--- Information supplied ---

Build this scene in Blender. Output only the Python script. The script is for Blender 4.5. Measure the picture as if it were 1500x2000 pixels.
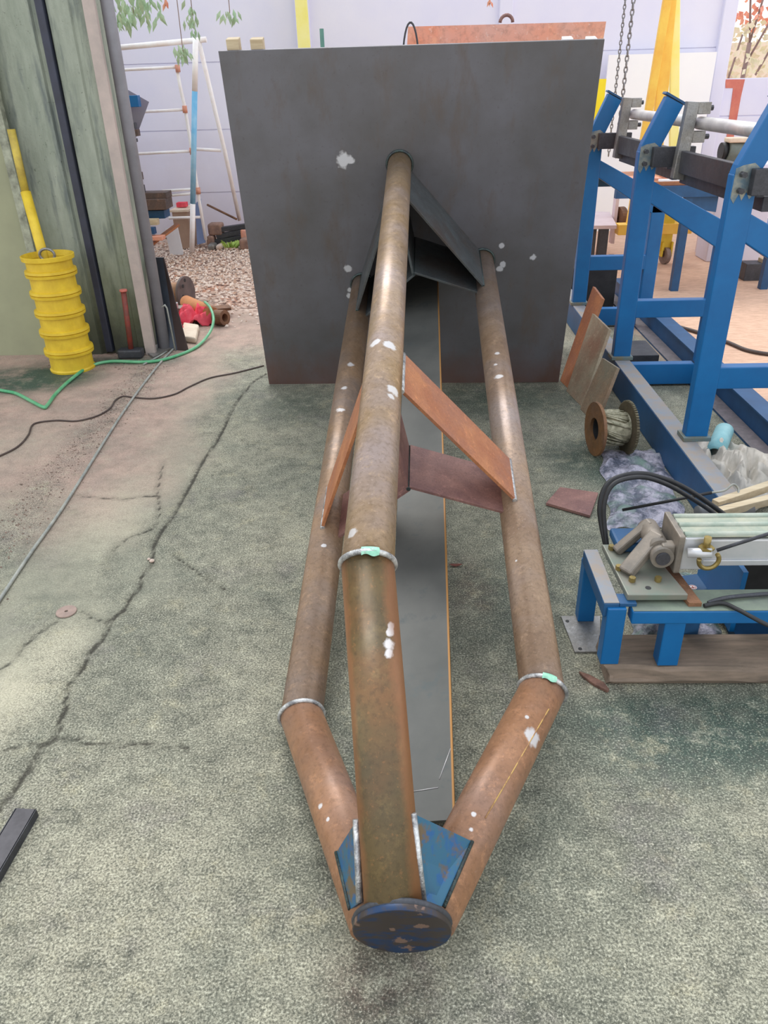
import bpy, math, random
import numpy as np
from mathutils import Vector, Matrix
R = math.radians
random.seed(7); rng = np.random.default_rng(7)
for o in list(bpy.data.objects): bpy.data.objects.remove(o, do_unlink=True)
SC = bpy.context.scene
COL = SC.collection

# ------------------------------------------------------------------ camera
F = 1490.0; H = 1.53
Yc = Vector((40, -835, F)).normalized()
Zc = -Vector((75, (F*F+3000)/835.0, F)).normalized()
Xc = Yc.cross(Zc) * -1
if Xc.x < 0: Xc = -Xc
MW = Matrix((Xc, Yc, Zc))                       # camera axes (right, down, forward) -> world
EYE = Vector((0, 0, H))
cam = bpy.data.cameras.new('camera'); camo = bpy.data.objects.new('camera', cam); COL.objects.link(camo)
cam.sensor_fit = 'VERTICAL'; cam.sensor_height = 36; cam.lens = 36*F/2000
cam.clip_start = .05; cam.clip_end = 200
r_ = MW @ Vector((1, 0, 0)); u_ = MW @ Vector((0, -1, 0)); b_ = MW @ Vector((0, 0, -1))
m4 = Matrix(((r_.x, u_.x, b_.x, EYE.x), (r_.y, u_.y, b_.y, EYE.y), (r_.z, u_.z, b_.z, EYE.z), (0, 0, 0, 1)))
camo.matrix_world = m4
SC.camera = camo

# ------------------------------------------------------------------ world, sun, exposure
W = bpy.data.worlds.new('sky'); SC.world = W; W.use_nodes = True
nt = W.node_tree; nt.nodes.clear()
out = nt.nodes.new('ShaderNodeOutputWorld'); bg = nt.nodes.new('ShaderNodeBackground')
tc = nt.nodes.new('ShaderNodeTexCoord'); sp = nt.nodes.new('ShaderNodeSeparateXYZ'); cr = nt.nodes.new('ShaderNodeValToRGB')
nt.links.new(tc.outputs['Generated'], sp.inputs[0]); nt.links.new(sp.outputs['Z'], cr.inputs[0])
cr.color_ramp.elements[0].color = (1.0, .99, .97, 1); cr.color_ramp.elements[1].color = (.78, .87, 1.0, 1)
nt.links.new(cr.outputs[0], bg.inputs[0]); bg.inputs[1].default_value = 1.5
nt.links.new(bg.outputs[0], out.inputs[0])
sd = bpy.data.lights.new('overcast_sun', 'SUN'); sd.energy = 1.9; sd.angle = R(35); sd.color = (1, .97, .93)
so = bpy.data.objects.new('overcast_sun', sd); COL.objects.link(so)
so.rotation_euler = Vector((-.25, .75, 1.0)).to_track_quat('Z', 'Y').to_euler()
SC.view_settings.view_transform = 'Standard'; SC.view_settings.look = 'None'
SC.view_settings.exposure = 0.0; SC.view_settings.gamma = 1; SC.view_settings.use_curve_mapping = False

# ------------------------------------------------------------------ picture ray -> point on a real plane
def ray(px, py): return MW @ Vector(((px-750)/F, (py-1000)/F, 1))
def G(px, py, z=0.0):
    v = ray(px, py); return EYE + v*((z-H)/v.z)
def YP(px, py, y):
    v = ray(px, py); return EYE + v*(y/v.y)
def XP(px, py, x):
    v = ray(px, py); return EYE + v*(x/v.x)
def ON(px, py, p0, n):
    v = ray(px, py); return EYE + v*((p0-EYE).dot(n)/v.dot(n))
V = Vector

# ------------------------------------------------------------------ materials
def srgb(c):
    return tuple(((x/255)/12.92 if x/255 <= .04045 else ((x/255+.055)/1.055)**2.4) for x in c) + (1,)
class NT:
    def __init__(s, name):
        s.m = bpy.data.materials.new(name); s.m.use_nodes = True; s.t = s.m.node_tree; s.t.nodes.clear()
        s.o = s.n('ShaderNodeOutputMaterial'); s.b = s.n('ShaderNodeBsdfPrincipled'); s.l(s.b.outputs[0], s.o.inputs[0])
        s.co = s.n('ShaderNodeTexCoord').outputs['Object']
    def n(s, t, **k):
        x = s.t.nodes.new(t)
        for a, b in k.items(): setattr(x, a, b)
        return x
    def l(s, a, b): s.t.links.new(a, b)
    def setin(s, i, v):
        if hasattr(v, 'is_linked') or isinstance(v, bpy.types.NodeSocket): s.l(v, i)
        else: i.default_value = v
    def noise(s, scale, detail=4, rough=.6, co=None, stretch=None, seed=0):
        x = s.n('ShaderNodeTexNoise'); x.inputs['Scale'].default_value = scale; x.inputs['Detail'].default_value = detail
        x.inputs['Roughness'].default_value = rough
        c = co or s.co
        mp = s.n('ShaderNodeMapping'); s.l(c, mp.inputs[0]); mp.inputs[1].default_value = (seed*3.1, seed*1.7, seed*.9)
        if stretch: mp.inputs[3].default_value = stretch
        s.l(mp.outputs[0], x.inputs['Vector']); return x.outputs[0]
    def ramp(s, f, a, b):
        x = s.n('ShaderNodeMapRange'); x.clamp = True; s.l(f, x.inputs[0]); x.inputs[1].default_value = a; x.inputs[2].default_value = b; return x.outputs[0]
    def mix(s, f, a, b, mode='MIX'):
        x = s.n('ShaderNodeMix', data_type='RGBA', blend_type=mode)
        s.setin(x.inputs[0], f); s.setin(x.inputs[6], a); s.setin(x.inputs[7], b); return x.outputs[2]
    def math(s, op, a, b=0.0):
        x = s.n('ShaderNodeMath', operation=op); s.setin(x.inputs[0], a); s.setin(x.inputs[1], b); return x.outputs[0]
    def attr(s, name):
        x = s.n('ShaderNodeAttribute'); x.attribute_name = name; return x.outputs['Fac']
    def bump(s, f, strength=.3, dist=.01):
        x = s.n('ShaderNodeBump'); x.inputs['Strength'].default_value = strength; x.inputs['Distance'].default_value = dist
        s.l(f, x.inputs['Height']); s.l(x.outputs[0], s.b.inputs['Normal'])
    def fin(s, col, rough=.6, metal=0.0):
        s.setin(s.b.inputs['Base Color'], col); s.setin(s.b.inputs['Roughness'], rough); s.setin(s.b.inputs['Metallic'], metal); return s.m
    def spots(s, col, sp, c2, k=1.0, sc=38):
        nz = s.math('MULTIPLY', s.math('SUBTRACT', s.noise(sc, 3), .5), k*2)
        for p, r in sp:
            d = s.n('ShaderNodeVectorMath', operation='DISTANCE'); s.l(s.co, d.inputs[0]); d.inputs[1].default_value = tuple(p)
            q = s.math('ADD', s.math('DIVIDE', d.outputs['Value'], r), nz)
            f = s.n('ShaderNodeMapRange'); s.l(q, f.inputs[0]); f.inputs[1].default_value = 1.12; f.inputs[2].default_value = .72; f.clamp = True
            col = s.mix(f.outputs[0], col, c2)
        return col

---

Exercise brief:
Give the data above again in full and unchanged, skipping the pictures.

Task response:
Build this scene in Blender. Output only the Python script. The script is for Blender 4.5. Measure the picture as if it were 1500x2000 pixels.
import bpy, math, random
import numpy as np
from mathutils import Vector, Matrix
R = math.radians
random.seed(7); rng = np.random.default_rng(7)
for o in list(bpy.data.objects): bpy.data.objects.remove(o, do_unlink=True)
SC = bpy.context.scene
COL = SC.collection

# ------------------------------------------------------------------ camera
F = 1490.0; H = 1.53
Yc = Vector((40, -835, F)).normalized()
Zc = -Vector((75, (F*F+3000)/835.0, F)).normalized()
Xc = Yc.cross(Zc) * -1
if Xc.x < 0: Xc = -Xc
MW = Matrix((Xc, Yc, Zc))                       # camera axes (right, down, forward) -> world
EYE = Vector((0, 0, H))
cam = bpy.data.cameras.new('camera'); camo = bpy.data.objects.new('camera', cam); COL.objects.link(camo)
cam.sensor_fit = 'VERTICAL'; cam.sensor_height = 36; cam.lens = 36*F/2000
cam.clip_start = .05; cam.clip_end = 200
r_ = MW @ Vector((1, 0, 0)); u_ = MW @ Vector((0, -1, 0)); b_ = MW @ Vector((0, 0, -1))
m4 = Matrix(((r_.x, u_.x, b_.x, EYE.x), (r_.y, u_.y, b_.y, EYE.y), (r_.z, u_.z, b_.z, EYE.z), (0, 0, 0, 1)))
camo.matrix_world = m4
SC.camera = camo

# ------------------------------------------------------------------ world, sun, exposure
W = bpy.data.worlds.new('sky'); SC.world = W; W.use_nodes = True
nt = W.node_tree; nt.nodes.clear()
out = nt.nodes.new('ShaderNodeOutputWorld'); bg = nt.nodes.new('ShaderNodeBackground')
tc = nt.nodes.new('ShaderNodeTexCoord'); sp = nt.nodes.new('ShaderNodeSeparateXYZ'); cr = nt.nodes.new('ShaderNodeValToRGB')
nt.links.new(tc.outputs['Generated'], sp.inputs[0]); nt.links.new(sp.outputs['Z'], cr.inputs[0])
cr.color_ramp.elements[0].color = (1.0, .99, .97, 1); cr.color_ramp.elements[1].color = (.78, .87, 1.0, 1)
nt.links.new(cr.outputs[0], bg.inputs[0]); bg.inputs[1].default_value = 1.5
nt.links.new(bg.outputs[0], out.inputs[0])
sd = bpy.data.lights.new('overcast_sun', 'SUN'); sd.energy = 1.9; sd.angle = R(35); sd.color = (1, .97, .93)
so = bpy.data.objects.new('overcast_sun', sd); COL.objects.link(so)
so.rotation_euler = Vector((-.25, .75, 1.0)).to_track_quat('Z', 'Y').to_euler()
SC.view_settings.view_transform = 'Standard'; SC.view_settings.look = 'None'
SC.view_settings.exposure = 0.0; SC.view_settings.gamma = 1; SC.view_settings.use_curve_mapping = False

# ------------------------------------------------------------------ picture ray -> point on a real plane
def ray(px, py): return MW @ Vector(((px-750)/F, (py-1000)/F, 1))
def G(px, py, z=0.0):
    v = ray(px, py); return EYE + v*((z-H)/v.z)
def YP(px, py, y):
    v = ray(px, py); return EYE + v*(y/v.y)
def XP(px, py, x):
    v = ray(px, py); return EYE + v*(x/v.x)
def ON(px, py, p0, n):
    v = ray(px, py); return EYE + v*((p0-EYE).dot(n)/v.dot(n))
V = Vector

# ------------------------------------------------------------------ materials
def srgb(c):
    return tuple(((x/255)/12.92 if x/255 <= .04045 else ((x/255+.055)/1.055)**2.4) for x in c) + (1,)
class NT:
    def __init__(s, name):
        s.m = bpy.data.materials.new(name); s.m.use_nodes = True; s.t = s.m.node_tree; s.t.nodes.clear()
        s.o = s.n('ShaderNodeOutputMaterial'); s.b = s.n('ShaderNodeBsdfPrincipled'); s.l(s.b.outputs[0], s.o.inputs[0])
        s.co = s.n('ShaderNodeTexCoord').outputs['Object']
    def n(s, t, **k):
        x = s.t.nodes.new(t)
        for a, b in k.items(): setattr(x, a, b)
        return x
    def l(s, a, b): s.t.links.new(a, b)
    def setin(s, i, v):
        if hasattr(v, 'is_linked') or isinstance(v, bpy.types.NodeSocket): s.l(v, i)
        else: i.default_value = v
    def noise(s, scale, detail=4, rough=.6, co=None, stretch=None, seed=0):
        x = s.n('ShaderNodeTexNoise'); x.inputs['Scale'].default_value = scale; x.inputs['Detail'].default_value = detail
        x.inputs['Roughness'].default_value = rough
        c = co or s.co
        mp = s.n('ShaderNodeMapping'); s.l(c, mp.inputs[0]); mp.inputs[1].default_value = (seed*3.1, seed*1.7, seed*.9)
        if stretch: mp.inputs[3].default_value = stretch
        s.l(mp.outputs[0], x.inputs['Vector']); return x.outputs[0]
    def ramp(s, f, a, b):
        x = s.n('ShaderNodeMapRange'); x.clamp = True; s.l(f, x.inputs[0]); x.inputs[1].default_value = a; x.inputs[2].default_value = b; return x.outputs[0]
    def mix(s, f, a, b, mode='MIX'):
        x = s.n('ShaderNodeMix', data_type='RGBA', blend_type=mode)
        s.setin(x.inputs[0], f); s.setin(x.inputs[6], a); s.setin(x.inputs[7], b); return x.outputs[2]
    def math(s, op, a, b=0.0):
        x = s.n('ShaderNodeMath', operation=op); s.setin(x.inputs[0], a); s.setin(x.inputs[1], b); return x.outputs[0]
    def attr(s, name):
        x = s.n('ShaderNodeAttribute'); x.attribute_name = name; return x.outputs['Fac']
    def bump(s, f, strength=.3, dist=.01):
        x = s.n('ShaderNodeBump'); x.inputs['Strength'].default_value = strength; x.inputs['Distance'].default_value = dist
        s.l(f, x.inputs['Height']); s.l(x.outputs[0], s.b.inputs['Normal'])
    def fin(s, col, rough=.6, metal=0.0):
        s.setin(s.b.inputs['Base Color'], col); s.setin(s.b.inputs['Roughness'], rough); s.setin(s.b.inputs['Metallic'], metal); return s.m
    def spots(s, col, sp, c2, k=1.0, sc=38):
        nz = s.math('MULTIPLY', s.math('SUBTRACT', s.noise(sc, 3), .5), k*2)
        for p, r in sp:
            d = s.n('ShaderNodeVectorMath', operation='DISTANCE'); s.l(s.co, d.inputs[0]); d.inputs[1].default_value = tuple(p)
            q = s.math('ADD', s.math('DIVIDE', d.outputs['Value'], r), nz)
            f = s.n('ShaderNodeMapRange'); s.l(q, f.inputs[0]); f.inputs[1].default_value = 1.12; f.inputs[2].default_value = .72; f.clamp = True
            col = s.mix(f.outputs[0], col, c2)
        return col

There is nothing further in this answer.